(Scene script records)
= = =
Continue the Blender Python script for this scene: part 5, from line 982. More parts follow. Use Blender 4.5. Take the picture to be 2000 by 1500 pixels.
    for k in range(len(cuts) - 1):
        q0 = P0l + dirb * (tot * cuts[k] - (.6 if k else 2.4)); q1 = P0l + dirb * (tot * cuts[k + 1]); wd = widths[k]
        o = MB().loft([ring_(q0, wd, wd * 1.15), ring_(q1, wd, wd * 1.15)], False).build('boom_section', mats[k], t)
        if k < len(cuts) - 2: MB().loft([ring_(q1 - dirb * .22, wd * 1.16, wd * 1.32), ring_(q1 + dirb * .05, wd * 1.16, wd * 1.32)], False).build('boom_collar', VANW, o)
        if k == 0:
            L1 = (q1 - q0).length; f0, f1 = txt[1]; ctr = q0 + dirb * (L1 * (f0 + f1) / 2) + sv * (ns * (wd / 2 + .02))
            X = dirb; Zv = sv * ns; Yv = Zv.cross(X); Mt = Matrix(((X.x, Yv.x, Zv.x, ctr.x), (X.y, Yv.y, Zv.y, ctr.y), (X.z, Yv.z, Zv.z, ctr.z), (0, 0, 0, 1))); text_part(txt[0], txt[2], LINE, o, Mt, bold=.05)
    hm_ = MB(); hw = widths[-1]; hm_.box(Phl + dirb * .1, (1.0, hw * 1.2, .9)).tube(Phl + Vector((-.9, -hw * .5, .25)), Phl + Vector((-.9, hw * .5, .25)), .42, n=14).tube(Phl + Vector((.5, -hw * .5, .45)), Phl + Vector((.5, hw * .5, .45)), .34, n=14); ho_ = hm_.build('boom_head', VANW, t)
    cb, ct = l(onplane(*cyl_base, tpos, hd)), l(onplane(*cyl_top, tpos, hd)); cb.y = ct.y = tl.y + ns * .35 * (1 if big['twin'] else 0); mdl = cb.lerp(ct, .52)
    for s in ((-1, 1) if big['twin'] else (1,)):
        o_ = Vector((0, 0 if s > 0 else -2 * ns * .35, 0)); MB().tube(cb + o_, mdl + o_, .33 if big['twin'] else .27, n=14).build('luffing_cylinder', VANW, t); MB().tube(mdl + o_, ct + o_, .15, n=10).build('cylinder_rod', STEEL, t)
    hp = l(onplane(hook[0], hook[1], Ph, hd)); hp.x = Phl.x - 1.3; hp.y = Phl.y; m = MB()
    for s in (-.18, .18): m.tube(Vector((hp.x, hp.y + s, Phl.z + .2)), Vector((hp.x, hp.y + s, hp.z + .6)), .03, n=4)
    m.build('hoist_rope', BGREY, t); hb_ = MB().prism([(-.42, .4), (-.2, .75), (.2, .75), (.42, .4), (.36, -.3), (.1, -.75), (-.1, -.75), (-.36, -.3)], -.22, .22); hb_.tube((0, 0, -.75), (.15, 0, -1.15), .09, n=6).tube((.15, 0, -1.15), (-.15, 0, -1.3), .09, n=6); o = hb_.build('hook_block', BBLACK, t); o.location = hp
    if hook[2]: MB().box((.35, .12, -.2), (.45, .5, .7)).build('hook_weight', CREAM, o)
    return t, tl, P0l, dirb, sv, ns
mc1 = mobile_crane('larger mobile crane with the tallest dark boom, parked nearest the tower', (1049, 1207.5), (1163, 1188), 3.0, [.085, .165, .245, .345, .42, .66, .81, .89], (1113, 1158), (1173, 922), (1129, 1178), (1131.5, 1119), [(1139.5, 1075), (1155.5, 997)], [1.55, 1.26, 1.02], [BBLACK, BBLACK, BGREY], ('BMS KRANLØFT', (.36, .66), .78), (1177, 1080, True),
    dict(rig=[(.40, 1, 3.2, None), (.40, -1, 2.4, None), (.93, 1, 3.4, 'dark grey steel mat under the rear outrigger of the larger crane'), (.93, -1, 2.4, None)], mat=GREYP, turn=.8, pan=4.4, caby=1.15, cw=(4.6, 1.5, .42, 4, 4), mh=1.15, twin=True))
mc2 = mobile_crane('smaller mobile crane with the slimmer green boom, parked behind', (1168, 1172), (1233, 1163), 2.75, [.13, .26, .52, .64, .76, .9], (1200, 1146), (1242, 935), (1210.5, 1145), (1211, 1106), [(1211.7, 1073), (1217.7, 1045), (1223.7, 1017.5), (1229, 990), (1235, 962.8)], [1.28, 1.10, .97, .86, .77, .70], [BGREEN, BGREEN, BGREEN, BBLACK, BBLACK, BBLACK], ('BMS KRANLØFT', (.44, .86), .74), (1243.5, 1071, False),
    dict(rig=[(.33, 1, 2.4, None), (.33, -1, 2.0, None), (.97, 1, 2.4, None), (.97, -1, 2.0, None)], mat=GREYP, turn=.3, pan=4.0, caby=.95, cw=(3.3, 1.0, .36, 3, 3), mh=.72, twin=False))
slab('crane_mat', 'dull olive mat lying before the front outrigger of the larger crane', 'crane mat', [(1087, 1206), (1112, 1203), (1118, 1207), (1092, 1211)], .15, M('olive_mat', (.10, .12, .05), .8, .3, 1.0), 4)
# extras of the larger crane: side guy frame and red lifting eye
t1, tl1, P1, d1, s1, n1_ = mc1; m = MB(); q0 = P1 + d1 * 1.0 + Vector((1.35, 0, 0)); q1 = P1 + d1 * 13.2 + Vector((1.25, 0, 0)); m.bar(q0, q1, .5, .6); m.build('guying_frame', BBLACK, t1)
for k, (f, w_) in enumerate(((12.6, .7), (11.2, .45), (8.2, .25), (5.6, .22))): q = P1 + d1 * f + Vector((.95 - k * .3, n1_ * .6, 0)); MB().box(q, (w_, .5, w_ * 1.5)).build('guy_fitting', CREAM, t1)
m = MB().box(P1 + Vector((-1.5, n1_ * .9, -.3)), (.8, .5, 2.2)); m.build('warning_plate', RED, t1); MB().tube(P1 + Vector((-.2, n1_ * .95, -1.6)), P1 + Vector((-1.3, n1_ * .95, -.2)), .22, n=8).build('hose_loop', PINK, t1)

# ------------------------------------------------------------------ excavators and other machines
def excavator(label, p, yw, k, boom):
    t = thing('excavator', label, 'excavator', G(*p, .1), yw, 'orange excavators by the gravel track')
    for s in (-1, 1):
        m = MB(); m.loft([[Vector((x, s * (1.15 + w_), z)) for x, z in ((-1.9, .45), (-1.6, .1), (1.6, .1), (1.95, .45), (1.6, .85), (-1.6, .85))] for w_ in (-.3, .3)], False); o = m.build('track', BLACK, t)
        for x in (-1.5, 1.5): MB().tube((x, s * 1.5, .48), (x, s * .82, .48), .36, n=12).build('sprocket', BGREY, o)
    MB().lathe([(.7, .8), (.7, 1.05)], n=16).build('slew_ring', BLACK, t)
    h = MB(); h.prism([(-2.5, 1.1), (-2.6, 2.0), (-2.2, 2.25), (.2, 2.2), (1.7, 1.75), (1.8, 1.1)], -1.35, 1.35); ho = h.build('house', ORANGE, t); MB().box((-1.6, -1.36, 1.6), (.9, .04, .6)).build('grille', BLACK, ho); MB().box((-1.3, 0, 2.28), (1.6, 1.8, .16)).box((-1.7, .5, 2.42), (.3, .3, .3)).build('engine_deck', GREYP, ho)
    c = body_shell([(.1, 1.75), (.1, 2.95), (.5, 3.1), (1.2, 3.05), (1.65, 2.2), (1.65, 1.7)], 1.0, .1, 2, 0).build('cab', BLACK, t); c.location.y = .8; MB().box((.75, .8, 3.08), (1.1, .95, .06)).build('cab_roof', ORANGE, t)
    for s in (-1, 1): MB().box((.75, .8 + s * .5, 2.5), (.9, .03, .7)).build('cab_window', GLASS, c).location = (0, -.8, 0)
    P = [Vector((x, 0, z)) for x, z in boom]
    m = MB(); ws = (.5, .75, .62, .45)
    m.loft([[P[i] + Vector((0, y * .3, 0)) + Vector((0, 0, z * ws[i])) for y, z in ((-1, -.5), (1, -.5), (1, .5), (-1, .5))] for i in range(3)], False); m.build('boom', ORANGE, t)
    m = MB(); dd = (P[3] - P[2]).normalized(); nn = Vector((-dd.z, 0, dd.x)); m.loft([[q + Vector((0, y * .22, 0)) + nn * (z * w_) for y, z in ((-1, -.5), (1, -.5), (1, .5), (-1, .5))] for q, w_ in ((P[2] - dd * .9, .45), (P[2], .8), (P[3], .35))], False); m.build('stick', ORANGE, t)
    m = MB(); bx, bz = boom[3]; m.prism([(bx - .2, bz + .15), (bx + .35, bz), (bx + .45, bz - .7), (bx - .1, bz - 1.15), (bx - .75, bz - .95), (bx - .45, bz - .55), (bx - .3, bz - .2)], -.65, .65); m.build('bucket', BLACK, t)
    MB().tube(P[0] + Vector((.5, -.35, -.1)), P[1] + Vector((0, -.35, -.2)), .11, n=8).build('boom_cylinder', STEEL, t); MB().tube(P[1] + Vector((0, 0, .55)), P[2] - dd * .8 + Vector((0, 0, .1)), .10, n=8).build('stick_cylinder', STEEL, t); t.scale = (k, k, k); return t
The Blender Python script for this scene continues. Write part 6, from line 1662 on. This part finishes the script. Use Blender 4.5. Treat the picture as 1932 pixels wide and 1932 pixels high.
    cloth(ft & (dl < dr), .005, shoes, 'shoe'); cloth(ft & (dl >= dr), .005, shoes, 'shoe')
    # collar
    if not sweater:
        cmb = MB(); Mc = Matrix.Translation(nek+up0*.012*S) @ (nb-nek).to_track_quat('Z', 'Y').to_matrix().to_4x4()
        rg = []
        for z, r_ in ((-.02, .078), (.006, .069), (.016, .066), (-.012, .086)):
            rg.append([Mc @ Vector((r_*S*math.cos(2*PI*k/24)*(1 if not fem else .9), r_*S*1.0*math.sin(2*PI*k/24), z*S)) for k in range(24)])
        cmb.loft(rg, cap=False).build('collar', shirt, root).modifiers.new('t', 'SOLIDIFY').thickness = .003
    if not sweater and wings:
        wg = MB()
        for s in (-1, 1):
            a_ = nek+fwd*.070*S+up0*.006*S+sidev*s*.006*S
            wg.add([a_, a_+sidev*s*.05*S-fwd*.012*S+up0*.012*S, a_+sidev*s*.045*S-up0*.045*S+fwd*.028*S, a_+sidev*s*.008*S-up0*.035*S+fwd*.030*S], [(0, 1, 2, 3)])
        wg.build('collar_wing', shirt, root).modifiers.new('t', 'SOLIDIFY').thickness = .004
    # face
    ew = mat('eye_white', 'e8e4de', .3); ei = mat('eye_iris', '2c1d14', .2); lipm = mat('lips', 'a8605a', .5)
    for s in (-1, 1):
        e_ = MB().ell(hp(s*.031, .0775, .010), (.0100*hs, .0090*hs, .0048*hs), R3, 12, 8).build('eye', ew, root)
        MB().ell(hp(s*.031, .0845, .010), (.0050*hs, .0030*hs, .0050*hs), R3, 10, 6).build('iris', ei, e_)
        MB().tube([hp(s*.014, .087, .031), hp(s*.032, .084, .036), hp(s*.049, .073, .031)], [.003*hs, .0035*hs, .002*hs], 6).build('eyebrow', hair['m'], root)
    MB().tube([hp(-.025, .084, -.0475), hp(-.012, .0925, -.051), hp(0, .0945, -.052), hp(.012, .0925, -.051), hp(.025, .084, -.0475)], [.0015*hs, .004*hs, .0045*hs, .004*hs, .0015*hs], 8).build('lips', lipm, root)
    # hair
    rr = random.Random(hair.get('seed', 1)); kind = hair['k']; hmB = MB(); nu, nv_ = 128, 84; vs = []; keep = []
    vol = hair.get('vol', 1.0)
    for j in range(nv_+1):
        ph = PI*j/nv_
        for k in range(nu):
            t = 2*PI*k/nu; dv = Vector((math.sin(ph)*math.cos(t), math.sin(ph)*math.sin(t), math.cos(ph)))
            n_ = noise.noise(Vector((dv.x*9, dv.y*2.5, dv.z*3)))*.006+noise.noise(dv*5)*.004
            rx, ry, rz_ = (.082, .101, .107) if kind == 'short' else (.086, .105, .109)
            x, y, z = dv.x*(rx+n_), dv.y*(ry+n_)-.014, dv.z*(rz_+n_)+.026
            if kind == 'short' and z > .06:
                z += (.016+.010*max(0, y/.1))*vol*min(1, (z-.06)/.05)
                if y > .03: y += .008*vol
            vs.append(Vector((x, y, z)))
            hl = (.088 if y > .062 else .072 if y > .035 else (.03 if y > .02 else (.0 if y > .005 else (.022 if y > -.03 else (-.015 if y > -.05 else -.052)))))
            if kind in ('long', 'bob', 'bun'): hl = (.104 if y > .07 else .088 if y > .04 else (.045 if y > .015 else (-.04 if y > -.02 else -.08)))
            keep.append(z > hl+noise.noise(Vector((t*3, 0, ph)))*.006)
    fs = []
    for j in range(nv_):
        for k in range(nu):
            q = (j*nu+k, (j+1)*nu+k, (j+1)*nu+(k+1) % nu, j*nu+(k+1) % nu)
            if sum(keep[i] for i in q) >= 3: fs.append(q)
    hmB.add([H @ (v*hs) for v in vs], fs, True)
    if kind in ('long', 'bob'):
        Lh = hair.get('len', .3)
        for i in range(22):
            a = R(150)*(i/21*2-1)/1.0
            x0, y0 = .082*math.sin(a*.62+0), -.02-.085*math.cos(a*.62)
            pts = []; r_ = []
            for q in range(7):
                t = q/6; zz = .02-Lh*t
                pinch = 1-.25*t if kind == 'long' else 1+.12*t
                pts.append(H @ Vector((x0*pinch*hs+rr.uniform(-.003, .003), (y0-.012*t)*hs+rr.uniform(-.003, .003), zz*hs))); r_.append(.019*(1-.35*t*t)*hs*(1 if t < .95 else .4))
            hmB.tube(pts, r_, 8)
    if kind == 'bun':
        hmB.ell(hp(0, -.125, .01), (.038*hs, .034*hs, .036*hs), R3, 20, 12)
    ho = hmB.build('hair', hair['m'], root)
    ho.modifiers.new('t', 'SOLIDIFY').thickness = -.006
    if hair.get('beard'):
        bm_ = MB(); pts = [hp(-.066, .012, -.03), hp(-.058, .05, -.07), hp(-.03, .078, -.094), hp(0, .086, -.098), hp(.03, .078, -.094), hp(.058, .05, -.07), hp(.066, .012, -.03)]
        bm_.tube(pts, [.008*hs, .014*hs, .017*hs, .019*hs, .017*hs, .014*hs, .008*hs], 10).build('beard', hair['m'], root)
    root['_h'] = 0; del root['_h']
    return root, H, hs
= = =
→ To do: Within the listing above, find every line containing the string "from" and return it.

→ Answer to this problem:
Continue the Blender Python script for this scene: part 5, from line 982. More parts follow. Use Blender 4.5. Take the picture to be 2000 by 1500 pixels.
The Blender Python script for this scene continues. Write part 6, from line 1662 on. This part finishes the script. Use Blender 4.5. Treat the picture as 1932 pixels wide and 1932 pixels high.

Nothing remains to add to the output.